中島愛と豊崎愛生、それぞれのレコード屋の楽しみ方

──レコード屋に行くときは、お目当てのレコードを目がけて探しにいく場合と、無目的に棚を回ってよさそうなものを探す場合があると思いますが、お二人はどちらのパターンが多いですか?

豊崎 私はdiskunionとかに行くと、まずは最上階まで上がって、そこから順番にグルグルと螺旋状に回っていくタイプです。「わ、これLPで出てる!」とか「これ昔持ってたわー」とか思って1人でたぎりながら(笑)、くるくる周遊してお店を出る頃には「思ったより買っちゃったな……」みたいな。試練の山を下っていく感じ(笑)。

中島 わかります。私は、今はなき渋谷レコファン(レコファン渋谷BEAM店。2020年10月に閉店)と横浜レコファン(レコファン横浜西口ダイエー店。2019年1月に閉店)が大好きで。

──広大なフロアに大量のレコードが並ぶ、いいお店でしたね。

中島 はい。私はちょっとのお目当てはありつつも基本的には時間の許す限り見る、というスタンスで。まずは屈伸しやすい服を選ぶ。

豊崎 そこから始まるんだ(笑)。

中島 膝をついても気にならない服を選んで、あとは人の邪魔にならないようにウエストポーチか斜めがけできる薄ーいカバンを持って。絶対に集中できる装備で行って、見られる棚は全部見る。隣のおじさんとかと阿吽の呼吸で場所を変わったりするのが楽しいんです。隣の人が何か掘り出し物を見つけたときは鼻息でわかるんですよ(笑)。パパパパパパパパ、フンッって。
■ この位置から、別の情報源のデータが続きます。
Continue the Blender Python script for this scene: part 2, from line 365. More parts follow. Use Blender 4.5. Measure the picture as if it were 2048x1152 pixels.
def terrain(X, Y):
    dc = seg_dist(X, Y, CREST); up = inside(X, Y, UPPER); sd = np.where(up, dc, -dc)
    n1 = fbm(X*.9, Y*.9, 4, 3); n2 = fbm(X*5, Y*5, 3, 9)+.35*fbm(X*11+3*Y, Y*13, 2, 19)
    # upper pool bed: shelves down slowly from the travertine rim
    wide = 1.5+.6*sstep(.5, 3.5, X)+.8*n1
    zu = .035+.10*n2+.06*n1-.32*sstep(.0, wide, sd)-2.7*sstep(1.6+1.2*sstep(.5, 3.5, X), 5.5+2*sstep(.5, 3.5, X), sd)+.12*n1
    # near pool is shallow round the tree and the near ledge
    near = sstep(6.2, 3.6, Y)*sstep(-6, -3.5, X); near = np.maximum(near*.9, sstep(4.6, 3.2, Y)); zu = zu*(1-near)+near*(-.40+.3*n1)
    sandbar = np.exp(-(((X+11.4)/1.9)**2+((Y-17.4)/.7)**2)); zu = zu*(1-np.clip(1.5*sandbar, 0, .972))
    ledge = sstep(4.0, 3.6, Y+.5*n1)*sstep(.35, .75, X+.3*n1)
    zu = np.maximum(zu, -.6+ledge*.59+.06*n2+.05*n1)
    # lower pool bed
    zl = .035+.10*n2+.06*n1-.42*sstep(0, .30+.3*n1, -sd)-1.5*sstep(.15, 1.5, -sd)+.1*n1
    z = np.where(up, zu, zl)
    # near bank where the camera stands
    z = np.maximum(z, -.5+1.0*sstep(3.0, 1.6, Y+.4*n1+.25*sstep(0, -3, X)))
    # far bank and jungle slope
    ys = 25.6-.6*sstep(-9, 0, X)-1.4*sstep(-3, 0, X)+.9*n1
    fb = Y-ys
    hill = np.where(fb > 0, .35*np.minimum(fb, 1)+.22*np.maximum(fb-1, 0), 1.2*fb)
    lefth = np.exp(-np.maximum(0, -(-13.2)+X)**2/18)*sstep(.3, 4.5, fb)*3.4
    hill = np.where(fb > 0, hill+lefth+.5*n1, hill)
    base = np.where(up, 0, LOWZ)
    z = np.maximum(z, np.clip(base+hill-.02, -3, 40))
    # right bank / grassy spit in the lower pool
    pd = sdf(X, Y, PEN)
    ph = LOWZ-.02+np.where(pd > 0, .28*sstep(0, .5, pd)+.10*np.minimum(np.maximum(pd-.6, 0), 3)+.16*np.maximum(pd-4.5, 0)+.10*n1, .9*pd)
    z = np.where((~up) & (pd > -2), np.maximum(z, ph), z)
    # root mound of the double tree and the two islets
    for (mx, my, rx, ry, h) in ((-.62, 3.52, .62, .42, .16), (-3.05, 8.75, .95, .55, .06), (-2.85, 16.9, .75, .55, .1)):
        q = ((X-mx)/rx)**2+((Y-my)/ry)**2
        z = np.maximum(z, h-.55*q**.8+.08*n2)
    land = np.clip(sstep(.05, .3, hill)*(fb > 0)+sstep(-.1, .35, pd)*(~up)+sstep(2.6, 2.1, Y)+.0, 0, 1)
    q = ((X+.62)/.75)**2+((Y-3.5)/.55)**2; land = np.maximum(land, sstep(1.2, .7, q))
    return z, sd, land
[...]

「今の棚ありました!? 私ないんだけど」とか思いながら黙々と見るのが楽しいですね。いいレコードがセレクトされたお店も素敵ですけど、どちらかというと「ここにはないかもな」っていうお店を回ってお目当てのレコードを見つけるのが楽しいので、「ここなら絶対にある」とかネットで検索して確認して行くようなことはほとんどないですね。